You can also stack state space models which is equivalent to $\hat G(s) = [\hat G_1; \hat G_2]$ by defining the state vector as $x=\begin{bmatrix}x_1^\top & x_2^\top\end{bmatrix}^\top\!\!\in\mathbb{R}^{n_1+n_2}$ with the following state space model
$$
A = \begin{bmatrix}A_1 & 0 \\ 0 & A_2\end{bmatrix}, \quad
B = \begin{bmatrix}B_1 \\ B_2\end{bmatrix}, \quad
C = \begin{bmatrix}C_1 & 0 \\ 0 & C_2\end{bmatrix}, \quad
D = \begin{bmatrix}D_1 \\ D_2\end{bmatrix}.
$$
If instead you want $\hat G(s) = [\hat G_1, \hat G_2]$ (so for SISO $\hat G_1$ and $\hat G_2$ you would have that $\hat G$ has two inputs and one output) you can use
$$
A = \begin{bmatrix}A_1 & 0 \\ 0 & A_2\end{bmatrix}, \quad
B = \begin{bmatrix}B_1 & 0 \\ 0 & B_2\end{bmatrix}, \quad
C = \begin{bmatrix}C_1 & C_2\end{bmatrix}, \quad
D = \begin{bmatrix}D_1 & D_2\end{bmatrix}.
$$
However this method of combining state space models might not yield minimal models, so they might either be uncontrollable or unobservable.

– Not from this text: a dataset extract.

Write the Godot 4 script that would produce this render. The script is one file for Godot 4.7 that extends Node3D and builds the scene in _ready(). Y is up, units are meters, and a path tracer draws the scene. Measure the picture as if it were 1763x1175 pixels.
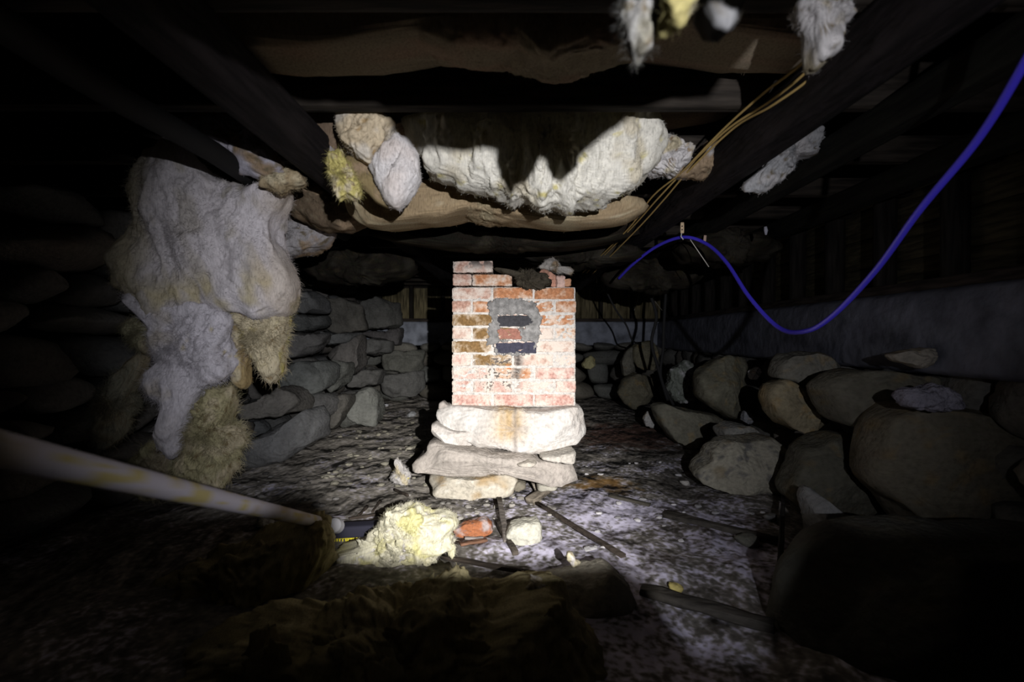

This will for example be the case when $\hat G_1 = \hat G_2$.
Best Answer
To realize an improper transfer function, derivatives of the input would be needed. The answer above by Rodrigo de Azevedo helps make clear why. The problem is that it is not possible to realize perfect derivatives. A number of arguments are helpful in understanding why.
The modulus of the frequency response of a differentiator increases with frequency. However it is not possible to construct an apparatus whose gain becomes arbitrary large at large frequencies. On the contrary, any device known will have a cutoff frequency after which its response falls.
Or, suppose you feed a discontinuous signal into a perfect differentiator. It will have to compute the derivative of the signal, before noticing that the derivative doesn't exist! So any "differentiator" will be at best an approximation.